Short task: Write the count of lines that contain the word "scene" and nothing else.

Data block:

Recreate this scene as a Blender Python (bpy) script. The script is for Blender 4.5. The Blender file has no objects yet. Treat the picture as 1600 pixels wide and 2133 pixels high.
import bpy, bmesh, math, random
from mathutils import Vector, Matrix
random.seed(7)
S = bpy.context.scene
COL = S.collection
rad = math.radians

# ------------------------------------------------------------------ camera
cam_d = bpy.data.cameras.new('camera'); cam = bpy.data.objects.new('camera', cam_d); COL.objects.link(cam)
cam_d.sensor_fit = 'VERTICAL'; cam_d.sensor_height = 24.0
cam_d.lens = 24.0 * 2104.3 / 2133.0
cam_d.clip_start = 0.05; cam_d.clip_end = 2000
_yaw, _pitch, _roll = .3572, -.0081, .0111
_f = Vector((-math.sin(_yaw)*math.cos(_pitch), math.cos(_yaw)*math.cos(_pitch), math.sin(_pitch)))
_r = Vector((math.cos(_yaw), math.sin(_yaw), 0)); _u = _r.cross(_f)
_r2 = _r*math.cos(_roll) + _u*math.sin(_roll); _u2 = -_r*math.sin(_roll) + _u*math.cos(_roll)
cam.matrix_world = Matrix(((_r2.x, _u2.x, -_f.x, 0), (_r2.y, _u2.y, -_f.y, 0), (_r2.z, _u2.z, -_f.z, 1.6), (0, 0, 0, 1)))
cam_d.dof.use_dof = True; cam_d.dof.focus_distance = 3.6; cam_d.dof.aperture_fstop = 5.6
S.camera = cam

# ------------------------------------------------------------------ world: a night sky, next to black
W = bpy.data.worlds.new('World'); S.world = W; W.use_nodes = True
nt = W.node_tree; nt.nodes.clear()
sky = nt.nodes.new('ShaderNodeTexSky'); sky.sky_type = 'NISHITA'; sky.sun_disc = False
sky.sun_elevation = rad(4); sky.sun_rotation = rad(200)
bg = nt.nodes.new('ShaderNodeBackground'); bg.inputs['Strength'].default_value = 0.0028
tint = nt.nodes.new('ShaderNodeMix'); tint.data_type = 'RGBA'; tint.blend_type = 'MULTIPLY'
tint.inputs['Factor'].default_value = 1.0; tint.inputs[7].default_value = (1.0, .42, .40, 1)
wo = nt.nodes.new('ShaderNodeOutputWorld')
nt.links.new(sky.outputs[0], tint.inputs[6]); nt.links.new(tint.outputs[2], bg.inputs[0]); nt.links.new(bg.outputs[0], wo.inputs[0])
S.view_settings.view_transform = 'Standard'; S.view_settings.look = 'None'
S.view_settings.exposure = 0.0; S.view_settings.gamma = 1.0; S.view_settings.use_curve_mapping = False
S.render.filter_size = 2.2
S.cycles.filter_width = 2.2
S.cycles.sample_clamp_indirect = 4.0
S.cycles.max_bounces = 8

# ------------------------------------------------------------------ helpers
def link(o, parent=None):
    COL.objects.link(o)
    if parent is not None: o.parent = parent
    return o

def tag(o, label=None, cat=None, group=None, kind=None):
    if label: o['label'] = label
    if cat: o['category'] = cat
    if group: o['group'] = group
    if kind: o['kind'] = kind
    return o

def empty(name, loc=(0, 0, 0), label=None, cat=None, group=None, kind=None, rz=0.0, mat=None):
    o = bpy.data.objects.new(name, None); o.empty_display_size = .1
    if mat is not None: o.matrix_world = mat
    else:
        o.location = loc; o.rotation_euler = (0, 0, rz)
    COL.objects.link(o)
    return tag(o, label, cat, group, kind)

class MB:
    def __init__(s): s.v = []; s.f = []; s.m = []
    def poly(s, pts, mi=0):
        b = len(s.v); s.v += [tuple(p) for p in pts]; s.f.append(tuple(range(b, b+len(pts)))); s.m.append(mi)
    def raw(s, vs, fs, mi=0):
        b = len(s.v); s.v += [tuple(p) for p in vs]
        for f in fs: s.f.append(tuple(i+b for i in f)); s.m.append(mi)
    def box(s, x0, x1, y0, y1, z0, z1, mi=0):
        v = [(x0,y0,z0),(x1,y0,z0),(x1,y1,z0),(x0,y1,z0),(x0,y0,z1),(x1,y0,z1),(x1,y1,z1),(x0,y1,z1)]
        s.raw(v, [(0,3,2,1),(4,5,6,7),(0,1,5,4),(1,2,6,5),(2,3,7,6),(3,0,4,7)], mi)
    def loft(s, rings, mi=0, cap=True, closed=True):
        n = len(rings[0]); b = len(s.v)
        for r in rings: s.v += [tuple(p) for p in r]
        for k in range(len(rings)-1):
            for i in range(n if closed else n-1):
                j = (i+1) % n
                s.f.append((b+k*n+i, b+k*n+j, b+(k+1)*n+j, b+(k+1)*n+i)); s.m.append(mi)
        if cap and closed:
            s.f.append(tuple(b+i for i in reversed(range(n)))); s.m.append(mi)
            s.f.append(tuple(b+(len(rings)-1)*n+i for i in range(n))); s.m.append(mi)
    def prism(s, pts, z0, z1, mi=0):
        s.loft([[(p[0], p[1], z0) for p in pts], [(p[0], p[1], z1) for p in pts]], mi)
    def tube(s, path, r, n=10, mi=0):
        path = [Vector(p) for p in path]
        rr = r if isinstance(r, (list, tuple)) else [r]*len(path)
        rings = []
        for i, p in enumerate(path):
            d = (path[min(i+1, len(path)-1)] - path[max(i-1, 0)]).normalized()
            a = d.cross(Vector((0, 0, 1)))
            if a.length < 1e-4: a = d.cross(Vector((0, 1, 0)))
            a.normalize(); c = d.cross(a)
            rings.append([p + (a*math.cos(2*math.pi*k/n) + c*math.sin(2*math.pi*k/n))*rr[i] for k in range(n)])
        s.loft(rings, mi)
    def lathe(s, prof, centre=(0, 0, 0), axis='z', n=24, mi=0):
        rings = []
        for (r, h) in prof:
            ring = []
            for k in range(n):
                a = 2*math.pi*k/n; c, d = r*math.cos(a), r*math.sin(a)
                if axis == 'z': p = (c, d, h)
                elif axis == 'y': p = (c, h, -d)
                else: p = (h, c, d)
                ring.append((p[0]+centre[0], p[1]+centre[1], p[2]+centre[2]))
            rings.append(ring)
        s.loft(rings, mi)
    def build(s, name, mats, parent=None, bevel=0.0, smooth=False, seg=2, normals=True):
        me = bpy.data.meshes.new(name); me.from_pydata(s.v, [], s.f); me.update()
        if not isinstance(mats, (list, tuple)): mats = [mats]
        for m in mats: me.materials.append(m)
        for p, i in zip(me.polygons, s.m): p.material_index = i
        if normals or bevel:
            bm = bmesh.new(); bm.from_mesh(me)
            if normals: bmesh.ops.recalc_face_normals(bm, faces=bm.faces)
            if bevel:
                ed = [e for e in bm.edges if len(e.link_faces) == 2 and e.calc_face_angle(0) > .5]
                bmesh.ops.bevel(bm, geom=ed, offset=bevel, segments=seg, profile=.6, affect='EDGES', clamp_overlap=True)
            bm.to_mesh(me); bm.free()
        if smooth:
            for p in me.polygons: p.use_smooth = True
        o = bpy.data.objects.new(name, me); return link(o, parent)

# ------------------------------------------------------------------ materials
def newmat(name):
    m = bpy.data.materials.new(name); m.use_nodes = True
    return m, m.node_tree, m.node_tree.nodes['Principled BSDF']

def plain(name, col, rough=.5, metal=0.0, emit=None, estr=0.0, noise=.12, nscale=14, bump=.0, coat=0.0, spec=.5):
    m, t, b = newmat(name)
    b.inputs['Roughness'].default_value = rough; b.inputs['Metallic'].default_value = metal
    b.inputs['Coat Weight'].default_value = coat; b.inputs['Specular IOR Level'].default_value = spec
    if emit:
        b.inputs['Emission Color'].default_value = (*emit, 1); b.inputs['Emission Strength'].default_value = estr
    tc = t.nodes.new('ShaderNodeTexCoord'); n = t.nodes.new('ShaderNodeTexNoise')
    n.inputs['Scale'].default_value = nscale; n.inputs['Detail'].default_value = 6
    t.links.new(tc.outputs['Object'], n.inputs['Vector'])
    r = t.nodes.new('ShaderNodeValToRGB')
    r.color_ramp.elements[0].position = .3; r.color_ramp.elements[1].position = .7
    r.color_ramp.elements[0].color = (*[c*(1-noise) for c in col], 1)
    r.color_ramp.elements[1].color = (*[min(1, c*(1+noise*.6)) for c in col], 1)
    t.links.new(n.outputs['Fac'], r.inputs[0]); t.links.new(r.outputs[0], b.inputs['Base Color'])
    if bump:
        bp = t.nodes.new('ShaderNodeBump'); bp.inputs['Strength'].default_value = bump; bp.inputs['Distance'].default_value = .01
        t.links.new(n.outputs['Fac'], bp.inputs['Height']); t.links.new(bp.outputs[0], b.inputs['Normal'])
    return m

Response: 2